MOROCCO — There is no guarantee that a vote will take place, but the $9 million request from the Newton County Commissioners to use landfill tipping fees to expand water and sewer utilities up to Roselawn will be on the Newton County Council’s agenda for their meeting Sept. 11 starting at 8:30 a.m. at the Government Center in Morocco.

The additional request, which was approved at the Aug. 3, commissioners’ meeting by a 2-1 vote (Kyle Conrad voted no), has been advertised in the Newton County Enterprise and is on the council’s agenda, according to Newton County Auditor Tami Jackson.

At the Aug. 3 commissioners’ meeting, Commissioner Tim Drenth said that there is some interest again by some elected officials to run water and sewer to Roselawn. Drenth, however, did not respond to an email asking what elected officials have shown interest.

Drenth made the motion for the request and it was seconded by Mickey Reed, and it passed 2-1, with no comments debating the request from any of the commissioners.

Drenth added that the request to the council will come from the commissioners but if approved the planning will go through the Newton County Regional Water and Sewer District.

This action came five months after Drenth came before the County Council, along with Wessler Engineering, to present the estimated costs of the water and sewer project, which at that time was $8.4 million.

The estimates included running a sewer line from the district’s new plant up 400 E to the wooded area past Lincoln Elementary, which is the spot for a proposed 90-unit residential development. The sewer portion of the cost was estimated at $5.5 million, while the drinking water supply (2 shallow wells), treatment, and distribution project had an estimate of $2.95 million.

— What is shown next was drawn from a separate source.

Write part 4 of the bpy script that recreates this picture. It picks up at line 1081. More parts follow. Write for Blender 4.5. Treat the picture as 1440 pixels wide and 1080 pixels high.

Back in February, Drenth said to the council “My only purpose of doing this project would be to serve those potential 90 lots.”

While the council has not taken a vote on the project they did discuss it when an update of the project was given to them in February.

“I think it is a good project and I believe there is a need for it, but I would be reluctant to fund the whole thing,” said Council President Scott Carlson. “I think the future users should have some skin in the game. My vision would be a combination of a grant and a loan.”

“I was surprised with how many people were favorable of it,” Council member David Atkinson said of Lincoln Township residents back in February. “I think the tide is turning in Lincoln Township and there is a sentiment to incorporate there.”

Council member Pat Mulligan added that there is no doubt that future growth along SR 10 is possible and something he would support but he thinks it should be up to the people who live there to make that decision if they want it. “Let them decide,” said Mulligan.

“Who would head that up, there is no leadership up there,” answered Drenth.

Mulligan responded by saying this would open “Pandora’s Box” for all the incorporated towns to start looking at expanding infrastructure past their boundaries and asking for the county to pay for it.

“I feel we are pushing this just for one development and for one developer,” said Abbey Rossiter. “I have a lot of concerns, and I think there are better ways we can use landfill money. I also want to make sure if anything does get approved that the residents are protected and not forced to hook up to these utilities if they don’t want to.”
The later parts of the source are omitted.